Processo legislativo: riscos e manobras
A tramitação da reforma ainda está em construção no Congresso. O GT da Reforma Administrativa deve apresentar seu relatório final após 12 de agosto. A proposta será, então, encaminhada à Mesa Diretora da Câmara, podendo ser apensada a outras PECs em estágio avançado — uma manobra que limitaria o direito de emenda por parte de parlamentares fora do GT, explicou o assessor parlamentar do Diap.
Com prazo exíguo de 45 dias para audiências públicas, elaboração de textos e negociação, especialistas alertam para o risco de um processo acelerado e com pouca transparência. Há ainda preocupações quanto aos limites constitucionais, uma vez que alterações sobre cargos, orçamento e regimes jurídicos exigem iniciativa exclusiva do Executivo, o que pode tornar a proposta inócua se aprovada apenas pelo Legislativo.

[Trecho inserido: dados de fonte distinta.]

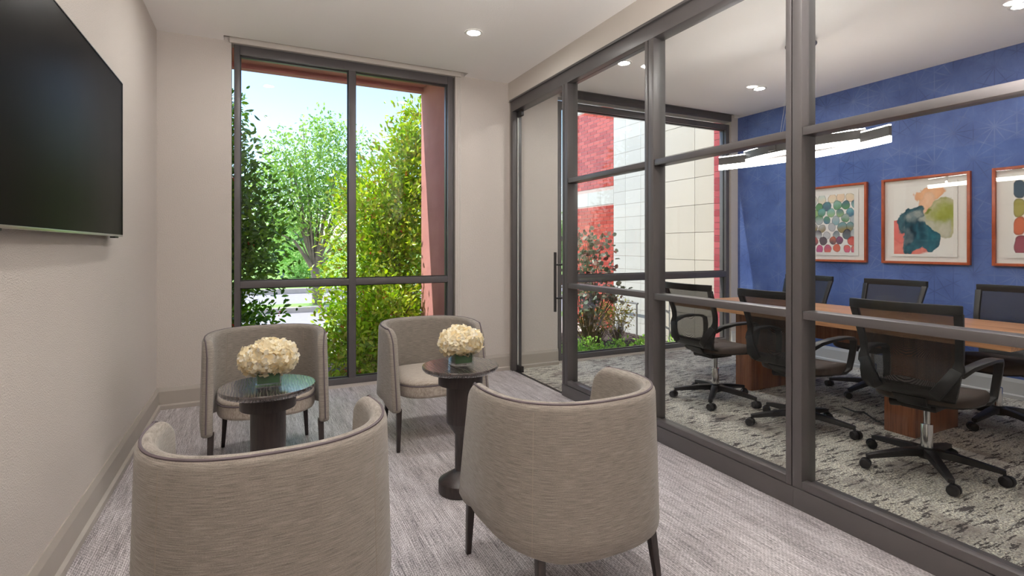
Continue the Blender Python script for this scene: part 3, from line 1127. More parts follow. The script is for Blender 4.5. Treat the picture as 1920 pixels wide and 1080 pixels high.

Ações urgentes e articulação suprapartidária
Para barrar retrocessos, Neuriberg defendeu e reforçou a importância de ações urgentes: intensificar o trabalho das frentes parlamentares, realizar audiências públicas em assembleias legislativas e câmaras municipais, além de dialogar diretamente com parlamentares e suas assessorias. A mobilização passa por líderes partidários, membros da Mesa Diretora e na chamada “bancada do funcionalismo”, composta por 116 parlamentares de diferentes partidos e ideologias que têm ligação direta com o serviço público.
“Reformas verdadeiras exigem diálogo, transparência e compromisso com o fortalecimento do serviço público. A sociedade precisa estar atenta para que não sejam os mais pobres a pagar a conta novamente.”, concluiu Neuriberg.
PEC 66 também interessa ao mercado financeiro
A advogada da LBS, Camilla Queiroz, também trouxe um debate sobre os riscos ainda inseridos na PEC 66. Conhecida por muitos como a “PEC da morte”, a proposta prevê aplicar de forma automática as regras da reforma da Previdência de Bolsonaro-Guedes (EC 103/19) para estados e municípios que ainda não estão adequados a ela. A PEC está no Senado, onde é novamente analisada.
A Aliança das Três Esferas reforça que a proposta representa um grave retrocesso social. Além de piorar as regras para aposentadoria, ela prejudica aposentados, servidores em atividade e compromete o financiamento dos regimes próprios de previdência. E ainda tenta empurrar mais parcelamentos de dívidas e limita o pagamento de precatórios – ou seja, joga no lixo decisões judiciais que garantem reajustes, pisos e adicionais.
Essa reforma está sendo empurrada sem diálogo, sem transparência e sem escutar quem mais será afetado: os servidores públicos.